## Dataset content
· · ·

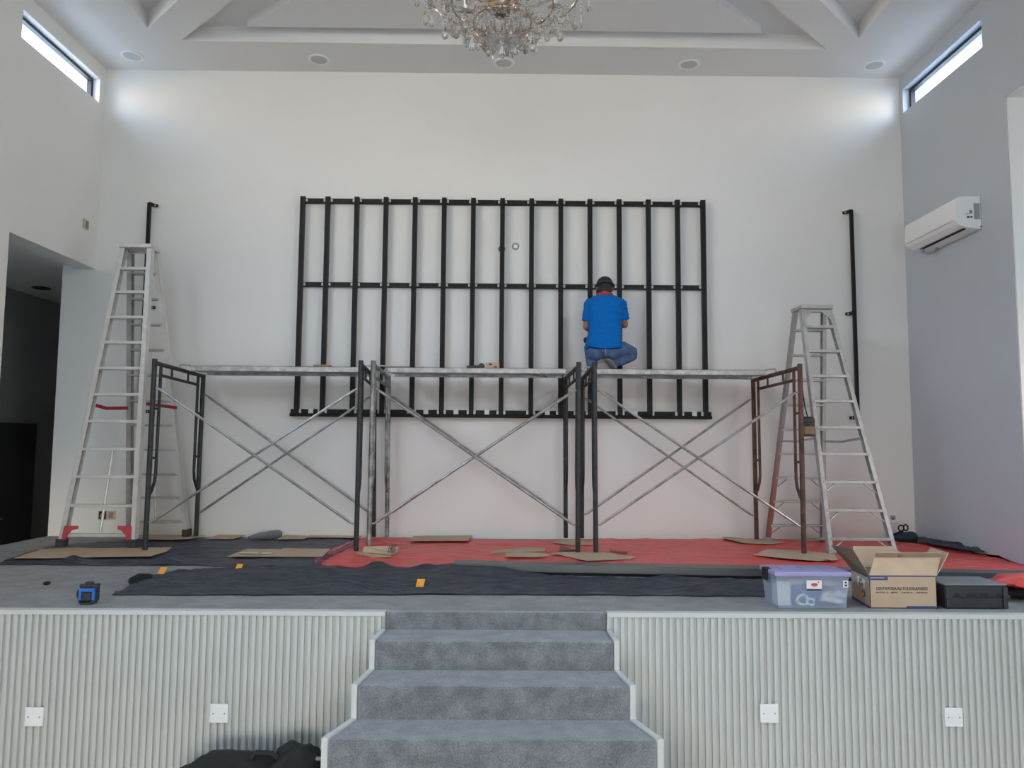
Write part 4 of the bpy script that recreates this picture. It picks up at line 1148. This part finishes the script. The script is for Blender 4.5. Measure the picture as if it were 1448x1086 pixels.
# black bags on the hall floor
cy = 4.22
s = thing('equipment_bag', (at(370, 1086, Y=cy).x, cy, FLOOR), 'slumped black cloth bags on the hall floor left of the stairs', 'bag')
x0 = at(275, 1075, Y=cy).x; x1 = at(455, 1075, Y=cy).x; xm = (x0 + x1)/2
lump((xm - .05, cy - .05, FLOOR + .12), (.42, .24, .155), 1.7, .28, 40, 18, FLOOR + .002).build('bag_body', M['bag'], s, smooth=True)
lump((at(418, 1070, Y=cy).x, cy + .02, FLOOR + .19), (.15, .15, .12), 5.1, .28, 28, 14, FLOOR + .002).build('bag_top', M['bag'], s, smooth=True)
MB().tube([at(356, 1072, Y=cy - .05), at(362, 1065, Y=cy - .05), at(385, 1066, Y=cy - .05), at(392, 1073, Y=cy - .05)], .016, 10).build('handle', M['bag'], s, smooth=True)
q = at(452, 1073, Y=4.12)
MB().box((q.x - .02, q.y - .01, q.z - .006), (q.x + .02, q.y + .01, q.z + .008)).build('buckle', M['grey_pl'], s, bevel=.003)

# ------------------------------------------------------------------ air conditioner
dp = .245
ya = at(1387, 300, X=XR - .005).y; yb = at(1279.5, 335, X=XR - dp).y; zt = at(1387, 277, Y=ya).z; zb = at(1388, 323.5, Y=ya).z
s = thing('air_conditioner', (XR, (ya + yb)/2, zb), 'white split air conditioner mounted on the blue-grey right wall', 'air conditioner')
H = zt - zb
prof = [(0, 0), (.06, .003), (.12, .011), (.17, .024), (.205, .042), (.226, .064), (.234, .09), (.236, .12), (.233, .19), (.229, .25), (.22, .273), (.195, .288), (.13, .295), (.06, .298), (0, .298)]
prof = [(d_*dp/.236, z_*H/.298) for d_, z_ in prof]
mb = MB().rings([[V((XR - .004 - d_, y, zb + z_)) for d_, z_ in prof] for y in (ya, yb)]); mb.build('body', M['white_pl'], s, smooth=True, bevel=.004)
def acp(i, y, out=.004):
    d_, z_ = prof[i]; return V((XR - .001 - d_, y, zb + z_))
# front panel seam and louvre
def band(d0, z0_, d1, z1_, y0_, y1_, nm, m, out):
    p0 = V((XR - .004 - d0, y0_, zb + z0_)); p1 = V((XR - .004 - d1, y0_, zb + z1_)); e = p1 - p0; n = V((-e.z, 0, e.x)).normalized()
    if n.z > 0: n = -n
    mb = MB().prism([p0, V((p0.x, y1_, p0.z)), V((p1.x, y1_, p1.z)), p1], n*out); mb.build(nm, m, s)
band(.2445, .082, .2455, .087, ya + .03, yb - .02, 'panel_seam', M['grey_pl'], .0012)
band(.168, .0195, .228, .052, ya + .10, yb - .05, 'louvre', M['white_pl'], .006)
band(.120, .0085, .146, .0155, ya + .04, yb - .10, 'air_slot', M['black'], .003)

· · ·

## What needs to be done
Copy out each line exactly, without the pictures.

## Result for this task
Write part 4 of the bpy script that recreates this picture. It picks up at line 1148. This part finishes the script. The script is for Blender 4.5. Measure the picture as if it were 1448x1086 pixels.
# black bags on the hall floor
cy = 4.22
s = thing('equipment_bag', (at(370, 1086, Y=cy).x, cy, FLOOR), 'slumped black cloth bags on the hall floor left of the stairs', 'bag')
x0 = at(275, 1075, Y=cy).x; x1 = at(455, 1075, Y=cy).x; xm = (x0 + x1)/2
lump((xm - .05, cy - .05, FLOOR + .12), (.42, .24, .155), 1.7, .28, 40, 18, FLOOR + .002).build('bag_body', M['bag'], s, smooth=True)
lump((at(418, 1070, Y=cy).x, cy + .02, FLOOR + .19), (.15, .15, .12), 5.1, .28, 28, 14, FLOOR + .002).build('bag_top', M['bag'], s, smooth=True)
MB().tube([at(356, 1072, Y=cy - .05), at(362, 1065, Y=cy - .05), at(385, 1066, Y=cy - .05), at(392, 1073, Y=cy - .05)], .016, 10).build('handle', M['bag'], s, smooth=True)
q = at(452, 1073, Y=4.12)
MB().box((q.x - .02, q.y - .01, q.z - .006), (q.x + .02, q.y + .01, q.z + .008)).build('buckle', M['grey_pl'], s, bevel=.003)

# ------------------------------------------------------------------ air conditioner
dp = .245
ya = at(1387, 300, X=XR - .005).y; yb = at(1279.5, 335, X=XR - dp).y; zt = at(1387, 277, Y=ya).z; zb = at(1388, 323.5, Y=ya).z
s = thing('air_conditioner', (XR, (ya + yb)/2, zb), 'white split air conditioner mounted on the blue-grey right wall', 'air conditioner')
H = zt - zb
prof = [(0, 0), (.06, .003), (.12, .011), (.17, .024), (.205, .042), (.226, .064), (.234, .09), (.236, .12), (.233, .19), (.229, .25), (.22, .273), (.195, .288), (.13, .295), (.06, .298), (0, .298)]
prof = [(d_*dp/.236, z_*H/.298) for d_, z_ in prof]
mb = MB().rings([[V((XR - .004 - d_, y, zb + z_)) for d_, z_ in prof] for y in (ya, yb)]); mb.build('body', M['white_pl'], s, smooth=True, bevel=.004)
def acp(i, y, out=.004):
    d_, z_ = prof[i]; return V((XR - .001 - d_, y, zb + z_))
# front panel seam and louvre
def band(d0, z0_, d1, z1_, y0_, y1_, nm, m, out):
    p0 = V((XR - .004 - d0, y0_, zb + z0_)); p1 = V((XR - .004 - d1, y0_, zb + z1_)); e = p1 - p0; n = V((-e.z, 0, e.x)).normalized()
    if n.z > 0: n = -n
    mb = MB().prism([p0, V((p0.x, y1_, p0.z)), V((p1.x, y1_, p1.z)), p1], n*out); mb.build(nm, m, s)
band(.2445, .082, .2455, .087, ya + .03, yb - .02, 'panel_seam', M['grey_pl'], .0012)
band(.168, .0195, .228, .052, ya + .10, yb - .05, 'louvre', M['white_pl'], .006)
band(.120, .0085, .146, .0155, ya + .04, yb - .10, 'air_slot', M['black'], .003)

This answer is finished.